Road House Director Doug Liman Declares War On Amazon's Sequel With His Own Sequel

In 1989's "Road House," the suave cooler named Dalton (played with aplomb by Patrick Swayze) told his staff that the most important rule in nightclub security was to "be nice ... until it's time to not be nice." Apparently, that time has arrived for Doug Liman, who directed the 2024 remake starring Jake Gyllenhaal as Dalton. That film was made for Amazon MGM Studios, and Liman metaphorically threw hands over the fact that the movie went straight to Prime Video against his express wishes. The director even wrote an op-ed for Deadline criticizing the streamer, to no avail.

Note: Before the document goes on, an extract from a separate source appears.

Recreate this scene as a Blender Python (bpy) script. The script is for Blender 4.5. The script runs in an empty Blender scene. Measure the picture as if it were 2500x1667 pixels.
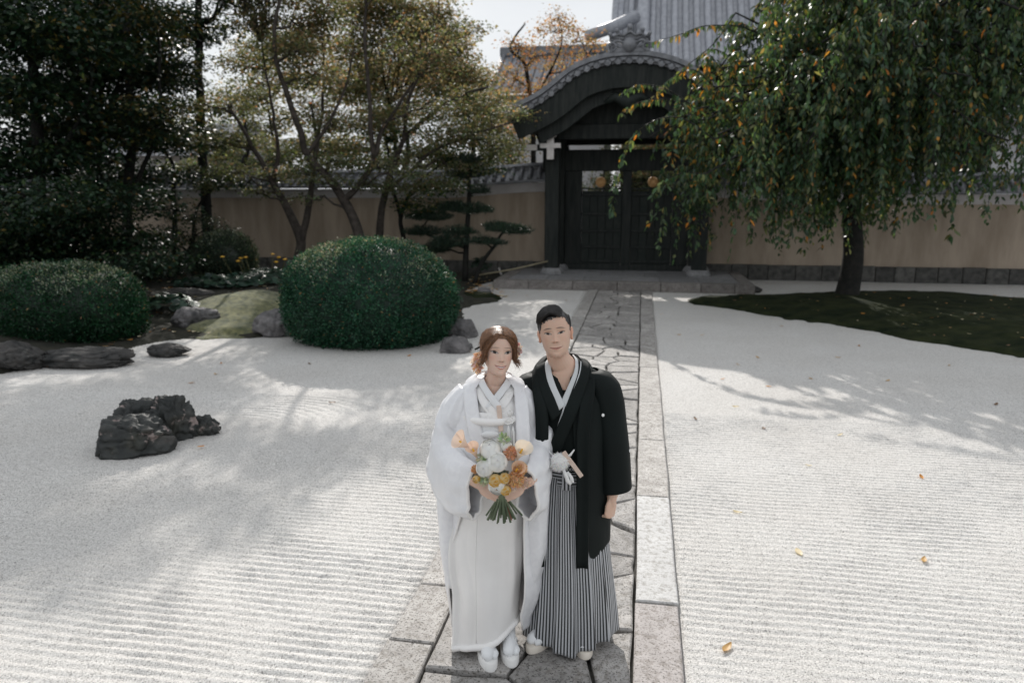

The film eventually did well enough for Prime Video to commission a sequel, with Gyllenhaal returning and Ilya Naishuller stepping into the director's chair.

Apparently, the bad blood between Liman and Amazon isn't finished, because in a bizarre turn of events, the filmmaker appears to be exploiting a nearly 40-year-old loophole that he believes allows him to make a parallel, competing sequel. According to Deadline, Liman has acquired the rights to make a sequel to his "Road House" that's separate from Naishuller's, based upon a federal lawsuit that's currently underway regarding the franchise's ownership. This lawsuit alleges that one of the 1989 film's original writers, R. Lance Hill (going by the pen name David Lee Henry), supposedly wrote that film in the mid-'80s on spec, and that Hill subsequently reclaimed the copyright in November of 2023. Thus, the 2024 remake (Liman's own film, mind you) would be considered an infringement of Hill's rights, even while Liman and Hill attempt to make their own independent sequel to that remake entitled "Road House: Dylan." Thanks to the lawsuit not yet being settled, we may either never see this movie or we may find ourselves dealing with multiple sanctioned sequels to the same remake.

The 'Road House' franchise can't stop ripping its own throat out

This all seems incredibly confusing and messy, but that's apparently par for the course when it comes to "Road House." The 1989 original, directed by Rowdy Herrington, became infamous thanks to its dubious charms; a mixture of western, noir, and martial-arts films with a blues-rock "Urban Cowboy" flair. No one attempted to sequelize until 2006 with the direct-to-video sequel "Road House 2." That sequel killed Dalton off-screen, cast Jonnathon Schaech as Dalton's DEA Agent son, and basically disappeared from most people's minds the instant they saw it. Clearly, "Road House" was not a formulaic film that could easily be repeated.

That didn't stop Liman from making his remake, however, a venture which arrived at about the tail-end of MGM (now Amazon MGM Studios), cannibalizing its back catalogue for uneven remakes, a la "Robocop" 2014 and "Child's Play" 2019. The film changed Dalton from a mysterious, nomadic figure with a checkered past into a former UFC middleweight scammer, and the resulting movie ended up being a muddled and confused experience, something which /FIlm's Jacob Hall called "a first draft." While Naishuller's "Road House 2" sounds like it's far more on track, featuring a cool supporting cast of Dave Bautista, Aldis Hodge, and Leila George, Liman and Hill's "Dylan" seems like the franchise is up to its old messy missteps again. After all, who is this Dylan person, a Dalton replacement? Will Liman and Hill take a page out of 2006's "Road House 2" and reveal Dylan is Dalton's relative? Or does the subtitle promise something more convoluted, like a "Karate Kid Legends" style folding of the remake's continuity into the original movie's world? 

Whatever happens, it's all headache-inducing, which, quite frankly, isn't very nice.